Tidak seperti Zeidan, Obori tidak melakukan kontak lagi dengan keluarganya, itu adalah caranya agar ia tetap tabah di medan jihad.
“Karena itu membantu saya untuk menjaga pikiran saya (fokus) pada perang,” menambahkan bahwa ia telah membunuh lima tentara musuh.
Tetapi ia tetap merindukan tidur di rumahnya bersama keluarganya dan memakan makanan yang ia sukai seperti kebab.
Di samping mereka, ada Mahmut, salah satu yang paling tua dan paling berpengalaman dalam brigade muda ini, ia sangat santai ketika berbicara tentang perang ini. Tidak seperti kebanyakan orang menganggap perang adalah hal yang menakutkan, Mahmut menjalaninya dengan tenang dan yakin kepada Allah.
“Saya tidak tahu apakah Saya telah membunuh seorang pun (dari jajaran musuh -red) atau tidak, dan Saya tidak peduli,” katanya.

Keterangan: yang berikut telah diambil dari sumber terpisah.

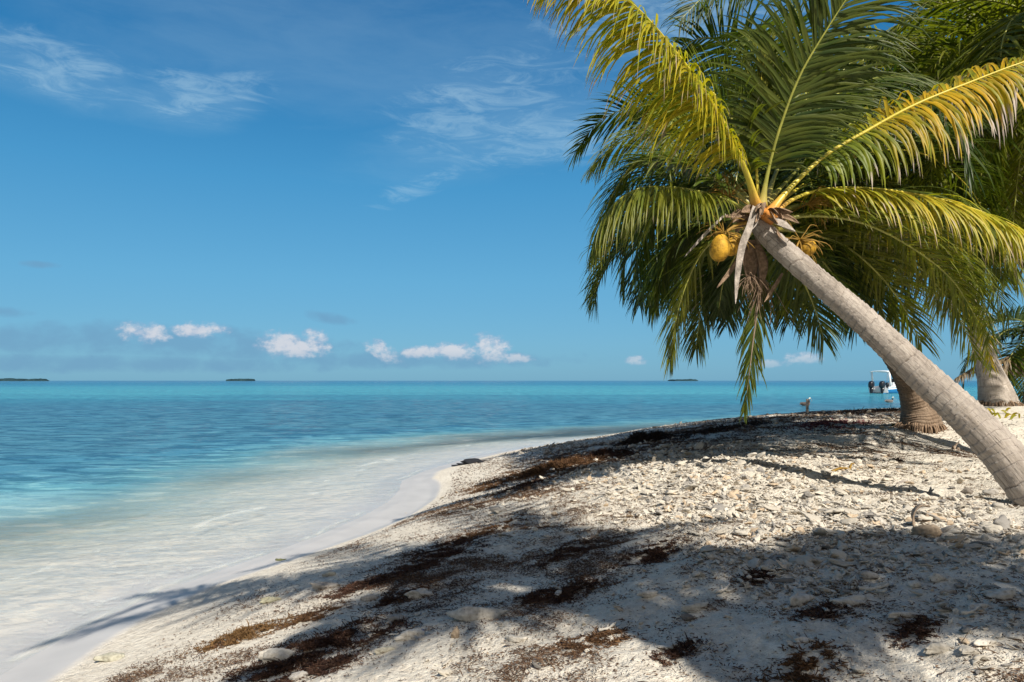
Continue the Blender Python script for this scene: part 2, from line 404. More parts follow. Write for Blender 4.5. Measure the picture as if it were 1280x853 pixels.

Mahmut yakin bahwa mereka tidak kuasa sedikitpun atas apa yang mereka lakukan, karena semua bergantung pada Allah.
“Yang Saya ketahui adalah bahwa Saya menembaki mereka dan mereka menembaki saya. Allah lah yang membimbing peluru-peluru itu,” tambahnya.
“Sebelum Saya bergabung, Saya tidak pernah menyentuh senjata, dan tidak pernah terpikirkan untuk menggunakannya satupun.”
Mahmut juga bercerita bahwa ia pernah mengalami bertemu dengan geng Syiah Shabihah dan dipukuli hingga pingsan dan semua miliknya dirampas.
Tak jauh beda dengan remaja lainnya, Mahmut pun masih memiliki keinginan untuk melanjutkan pendidikan ketika perang sudah berakhir. Ia ingin kembali ke sekolah dan ingin masuk universitas untuk belajar tentang medis dan keperawatan, sesuatu yang ia katakan “berguna bagi masyarakat.”
Mahmut mengaku bahwa keluarganya sempat tak setuju dengan pilihannya untuk turun ke medan perang. Tetapi Mahmut yakin mereka bangga terhadapnya.
“Meskipun mereka tidak mengatakannya, mereka bangga terhadap saya – terkhusus ayah saya, yang pada usia yang sama dengan saya ia bergabung dalam revolusi,” menentang ayah Bashar Assad, Hafez, pada tahun 1980-an.
Brigade muda ini kemudian menyertai seorang wartawan di jalan, dengan memegang senapan mereka yang siap pakai.
Mereka sama sekali tidak merasa takut berada di medan perang, justru mereka sangat menikmatinya. Dan, sesekali mereka bercanda, mengatakan “ini seperti video game.”